A dead black motorist and a fast murder charge against a white Ohio policeman this week. This time a bodycam tells the story. Race and law enforcement, again center stage. In Africa, a presidential visit and outrage over a Minnesota dentist killing a beloved lion. Calls for extradition. Mike Huckabee brings the Holocaust into the Iran Deal debate.  Trump leads the polls. Turkey joins the fight against ISIS.  Planned Parenthood takes more heat. A Malaysia Airlines clue. And the Winter Olympics go to Beijing. This hour On Point:  our weekly news roundtable goes behind the headlines.
-- Tom Ashbrook

Guests

Nancy Cordes, CBS News Congressional correspondent. (@nancycordes)

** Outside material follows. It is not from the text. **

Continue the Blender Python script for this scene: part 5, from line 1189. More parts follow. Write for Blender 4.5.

Margaret Talev, White House correspondent for Bloomberg News. (@margarettalev)

Jack Beatty, On Point news analyst. (@JackBeattyNPR)

From Tom’s Reading List

CBS News: Supporters "Feel the Bern" at live-streamed house parties — "Bernie Sanders was beamed from a living room in southwest D.C. to as many as 3,500 other parties in places including Allentown, Pennsylvania; New Orleans; Lakewood, Ohio; Arlington, Massachussetts and Los Angeles. The Sanders campaign is billing it as the largest event of this presidential race so far. Nearly 105,000 people RSVPed to host or attend house parties across the country, and got their marching orders."

Bloomberg Politics: Obama Sticks Up for McCain, Ally in Quest to Close Guantanamo -- "President Barack Obama’s impromptu defense of John McCain’s honor during a news conference in Ethiopia on Monday was more than just an excuse to bash Republican presidential candidate Donald Trump, who fanned the Obama 'birther' conspiracists during the 2012 election. It also gave an opening for Obama to pay respect to an unpredictable rival who may be the Democratic president’s best ally in the last months of his term in fulfilling a promise to close the U.S. prison camp at Guantanamo Bay, Cuba."

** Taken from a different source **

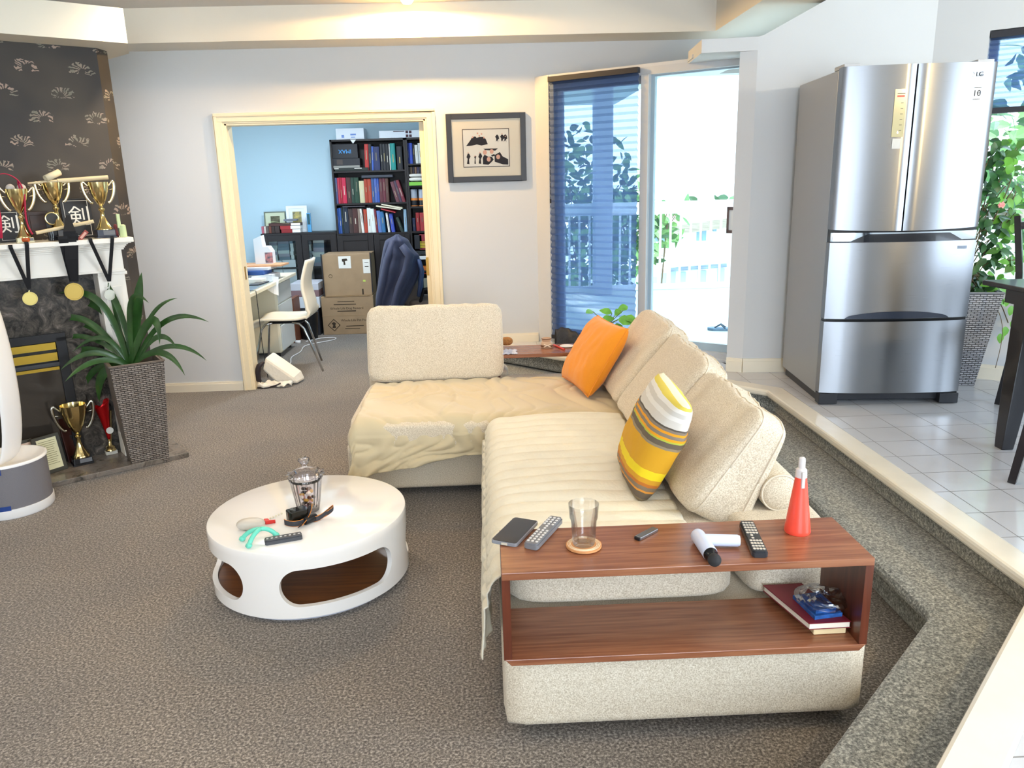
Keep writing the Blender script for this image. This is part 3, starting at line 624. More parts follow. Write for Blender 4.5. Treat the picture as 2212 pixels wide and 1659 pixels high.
g = MB(); g.lathe([(R_-.03, 0), (R_-.022, .022), (R_-.03, .022)], (cx, cy, 0), 90); g.build('plinth', mat('plinth_grey_white', '#d9dce8', .4), ct, smooth=35)
g = MB(); g.lathe([(R_-thw-.001, .045), (R_-thw-.001, .058)], (cx, cy, 0), 90); g.build('inner_shelf', wood('inner_walnut', '#5a3113', '#7b4a22', .35, 'x'), ct)

# ---------------------------------------------------------------- things on the coffee table
TZ = Hh
def remote(name, label, a, b, w_, h_, m, btn, rows, cols, z, group='remote controls', tipz=0.):
    """bar from a to b on height z with a grid of buttons"""
    a, b = Vector((*a, z)), Vector((*b, z)); u = (b-a).normalized(); L = (b-a).length; M = frame(a, u)
    t = thing(name, label, 'remote control', tuple((a+b)/2), group)
    g = MB(); g.prism(rrect(0, -w_/2, L, w_/2, w_*.18), .003, h_*.75, M); g.prism(rrect(.003, -w_/2+.004, L-.003, w_/2-.004, w_*.15), 0, .003, M); g.prism(rrect(.002, -w_/2+.003, L-.002, w_/2-.003, w_*.15), h_*.75, h_, M); g.build('casing', m, t)
    g = MB()
    for i in range(rows):
        for j in range(cols):
            x = L*(.08+.84*i/(rows-1)); y = w_*(-.3+.6*j/max(1, cols-1)) if cols > 1 else 0
            if rows > 8 and i in (rows//2, rows//2+1) and cols > 2 and j != 1: continue
            g.prism(rrect(x-.004, y-.0035, x+.004, y+.0035, .002, 2), h_, h_+.0015, M)
    g.build('buttons', btn, t); return t, M, L
a_, b_ = at_z(572, 1176, TZ), at_z(653, 1162, TZ)
remote('remote_control', 'slim dark remote control on the white coffee table', a_.xy, b_.xy, .036, .02, mat('remote_dark', '#43454a', .4), mat('button_pale', '#c9c9c9', .5), 8, 1, TZ)
# cut-glass jar
jc = at_z(667, 1103, TZ); jx, jy = jc.x, jc.y
cut = glassmat('cut_glass', (.97, .96, .99), .10, .9)
JS = 1.24
jar = thing('candy_jar', 'cut-glass candy jar with scalloped lid on the coffee table', 'jar', (jx, jy, TZ))
rf = lambda a, z: 1+.045*abs(math.sin(a*9))
g = MB(); jr = lambda pr: [(r_*1.0, z_) for r_, z_ in pr]
g.lathe([(r_*JS, z_*JS) for r_, z_ in [(.028, 0), (.034, .004), (.038, .03), (.045, .075), (.049, .108), (.053, .116), (.050, .118), (.045, .106), (.041, .075), (.034, .03), (.028, .01), (0, .008)]], (jx, jy, TZ), 72, cap=False, rad=rf); g.lathe([(0, 0), (.028*JS, 0)], (jx, jy, TZ), 72, cap=False, rad=rf)
g.build('jar_body', cut, jar, smooth=True)
g = MB(); sc2 = lambda a, z: 1+(.06*math.cos(a*11) if z > .14 and z < .168 else .02*abs(math.sin(a*9)))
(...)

New York Times: Killer of Cecil the Lion Finds Out That He Is a Target Now, of Internet Vigilantism — "After Zimbabwean officials identified Dr. Palmer as the hunter, activists used search engines to find his contact information and social media to share information about his business and his family, stirring a fever pitch of anger strong enough to effectively dismantle his digital life. Angry people sent a surge of traffic to Dr. Palmer’s website, which was taken offline. Vitriolic reviews flooded his Yelp page. A Facebook page titled 'Shame Lion Killer Dr. Walter Palmer and River Bluff Dental' drew thousands of users. Dr. Palmer’s face was scrubbed from industry websites."

This program aired on July 31, 2015.